Governor Mark Carney and his fellow interest rate-setters are expected to keep borrowing costs on hold at 0.75 percent on Thursday, with Britain at risk of leaving the European Union just 50 days later without a transition deal in place to ease the shock.

Prime Minister Theresa May, trying to placate lawmakers in her Conservative Party, is pushing for concessions from EU leaders on a key part of the Brexit deal that she agreed with them last year. That is something the bloc has said it will not do.

On top of the uncertainty about the Brexit stand-off, the loss of momentum in the world economy and in particular in the biggest EU countries is likely to exert a drag on Britain’s stumbling economy.

On Wednesday, the U.S. Federal Reserve signalled its three-year run of raising rates might be ending, and the European Central Bank has sounded more worried that the euro zone’s recovery has run out of steam.

“Is the global slowdown just temporary? We think so, but it has lasted quite a long time. Maybe we are at the peak of the cycle,” George Brown, an economist with Investec, said. “Perhaps that’s the view that the BoE takes, although it’s not our view.”

The BoE – which bases its forecasts on the assumption of a smooth Brexit – will try to balance the drag on Britain from a weaker global economic outlook with the potential boost from finance minister Philip Hammond’s relaxation of his grip on public spending.

The BoE’s forecasts for Britain’s economic growth might therefore be little changed when it publishes its quarterly Inflation Report alongside its decision on rates on Thursday.

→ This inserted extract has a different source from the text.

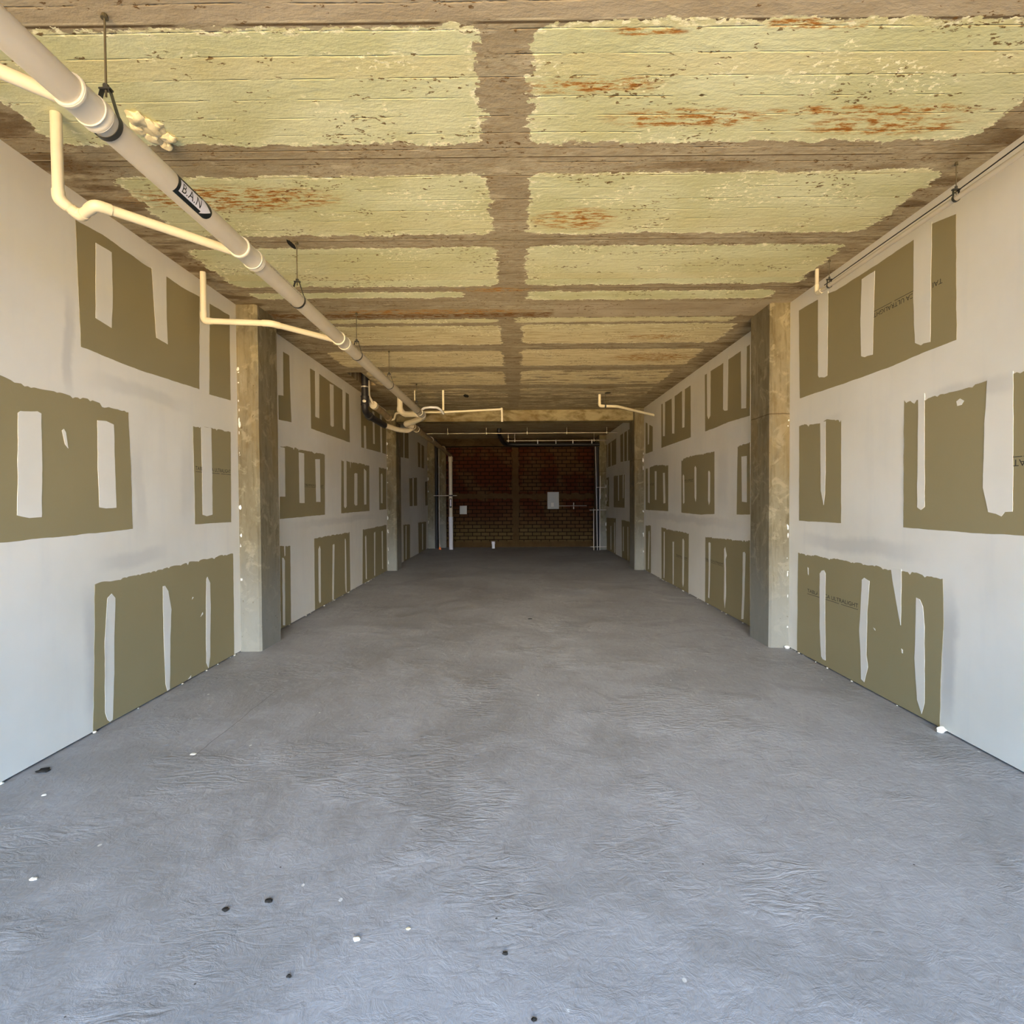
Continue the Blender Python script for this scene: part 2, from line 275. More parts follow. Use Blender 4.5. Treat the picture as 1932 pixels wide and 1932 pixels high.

But some economists say there is a chance of a higher inflation forecast that makes investors rethink their bets against a BoE rate hike until the end of 2019 at the earliest.

Although inflation has fallen to within a whisker of the BoE’s 2.0 percent target, the wages of British workers are rising at their fastest pace in a decade, surprising the BoE and potentially pushing up prices.

A minority of economists think one member of the nine-strong Monetary Policy Committee will vote for a rate hike next week.

That, plus the chance of the BoE turning even more pessimistic about the inflationary “speed limit” of Britain’s low-productivity economy, “would set the UK apart as a hawkish story in an increasingly dovish world,” HSBC economist Elizabeth Martins said. “It might come as a surprise to the market.”

By the time the MPC announces its next policy decision on March 21, a few days before the scheduled Brexit date of March 29, the picture could look very different.

By then it should be clearer if the United States and China have avoided the prospect of a trade war, and – more importantly for the BoE – whether Britain will avoid a damaging no-deal Brexit, at least in the immediate future.

The BoE has warned that a worst-case Brexit scenario could hurt Britain’s economy more than the global financial crisis.

Paul Dales, an economist with Capital Economics, said a deal on Brexit could lead to the unusual situation of the BoE raising interest rates at a time when the U.S. Fed is cutting them.

“It doesn’t happen often, but nor does Brexit,” he said. “Yes, the global economy seems to be turning. But the BoE has room for catch-up.”